Aceptar el reconocimiento de las Alturas del Golán como parte del Estado de Israel sería difícil en el corto plazo, de manera abierta y pública. También comprometería la aceptación de esos países del proyecto de plan de paz que los Estados Unidos darán a conocer en las próximas semanas. Las posibilidades de que ese plan sea aceptado por los países árabes se verían seriamente comprometidas en este contexto.
Ello sin dejar de considerar el impacto que tal decisión podría tener en otros ámbitos como Ucrania, particularmente en el caso de Crimea, ya que podría argumentarse que, a pesar de lo que indica Naciones Unidas al respecto, debe reconocerse la soberanía de Rusia en ese territorio. El mismo principio esgrimido por Trump podría ser usado en ese sentido.
La decisión de retirarse del acuerdo nuclear con Irán ha hecho que el gobierno de Teherán genere un esquema financiero de pagos para su comercio con los países europeos y, por otra parte, no ha provocado un cambio significativo en la política regional iraní.
A los países europeos no solo les interesa mantener un acuerdo que es casi el único éxito de política exterior de Europa sino que consideran que encontrar una salida a la posición en la que los ha sumido Trump tiene otras implicaciones. Aceptar el abrupto corte de las relaciones comerciales con Irán a partir de una decisión de los Estados Unidos podría generar un peligroso antecedente para Europa. ¿Qué pasaría si ante un recrudecimiento de la lucha comercial entre Washington y Beijing, Trump impone el mismo tipo de restricciones? Los países europeos no apoyan a Irán sino que buscan preservar su autonomía en cuanto a su política exterior y su política comercial.
En estos dos casos señalados deben considerarse no solo los beneficios sino los costos. Es el resultado final el que indica que una estrategia ha logrado lo que se planteaba como objetivo que el caso de política internacional siempre es, al final, mayor autonomía y mayores apoyos.

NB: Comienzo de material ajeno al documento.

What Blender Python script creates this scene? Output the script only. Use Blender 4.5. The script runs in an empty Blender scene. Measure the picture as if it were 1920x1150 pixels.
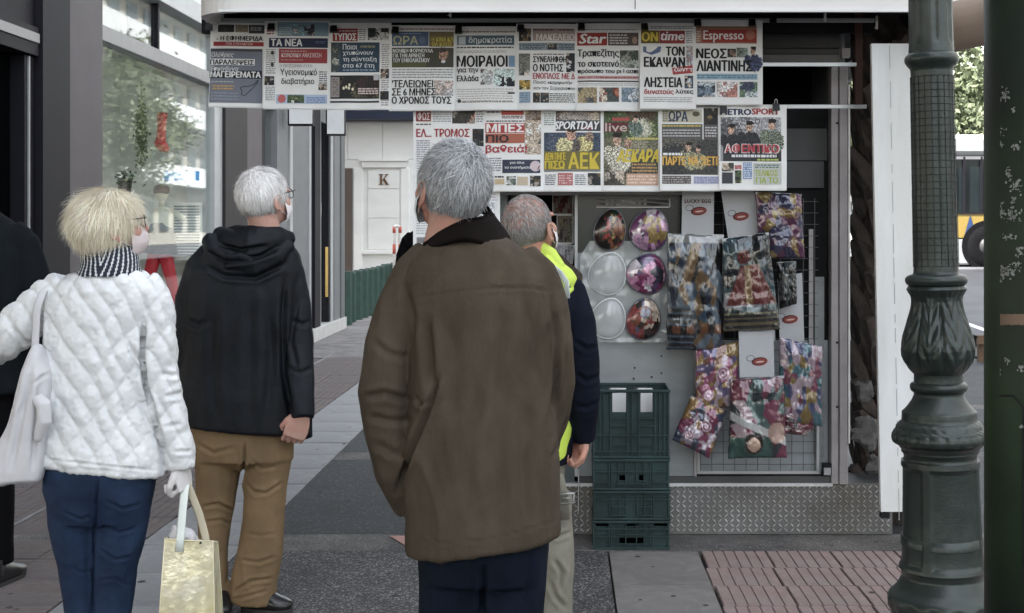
import bpy, bmesh, math, random
import numpy as np
from mathutils import Vector, Matrix, Euler
R = math.radians
random.seed(7)
SC = bpy.context.scene
COL = SC.collection
# ------------------------------------------------------------------ camera, sky, sun, exposure
F, CX, CY, H = 2500.0, 1060.0, 430.0, 1.5
cam_d = bpy.data.cameras.new('camera')
cam = bpy.data.objects.new('camera', cam_d)
COL.objects.link(cam)
cam.location = (0, 0, H)
cam.rotation_euler = (R(90), 0, 0)
cam_d.lens = F / 1920 * 36
cam_d.sensor_width = 36
cam_d.shift_x = -(CX - 960) / 1920
cam_d.shift_y = -(575 - CY) / 1920
cam_d.clip_start = 0.05
cam_d.clip_end = 500
cam_d.dof.use_dof = False
SC.camera = cam

SUN_EL, SUN_AZ = 50, -118          # azimuth clockwise from +Y
world = bpy.data.worlds.new('World')
SC.world = world
world.use_nodes = True
wn = world.node_tree.nodes
bg = wn['Background']
sky = wn.new('ShaderNodeTexSky')
sky.sky_type = 'NISHITA'
sky.sun_disc = False
sky.sun_elevation = R(SUN_EL)
sky.sun_rotation = R(SUN_AZ)
sky.air_density = 1.6
sky.dust_density = 3.0
hsv = wn.new('ShaderNodeHueSaturation')
hsv.inputs['Saturation'].default_value = 0.36      # an overcast, milky sky
world.node_tree.links.new(sky.outputs[0], hsv.inputs['Color'])
world.node_tree.links.new(hsv.outputs[0], bg.inputs[0])
bg.inputs[1].default_value = 0.13
sd = bpy.data.lights.new('sun', 'SUN')
sd.energy = 4.0
sd.angle = R(0.6)
sd.color = (1.0, 0.97, 0.93)
sun = bpy.data.objects.new('sun', sd)
COL.objects.link(sun)
_d = Vector((math.sin(R(SUN_AZ)) * math.cos(R(SUN_EL)), math.cos(R(SUN_AZ)) * math.cos(R(SUN_EL)), math.sin(R(SUN_EL))))
sun.rotation_euler = _d.to_track_quat('Z', 'Y').to_euler()
SC.view_settings.view_transform = 'Standard'
SC.view_settings.look = 'None'
SC.view_settings.gamma = 1
SC.view_settings.exposure = 2.42
SC.view_settings.use_curve_mapping = False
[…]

Si países tan importantes y de tanta influencia como Estados Unidos deben hacerlo, mucho más países como Argentina. Toda decisión de política exterior debe considerar no solo los beneficios sino sus costos y, por otro lado, que la utilización de los principios en los cuales se basa la decisión no puedan ser utilizados en el futuro por otros para oponerse a la propia política.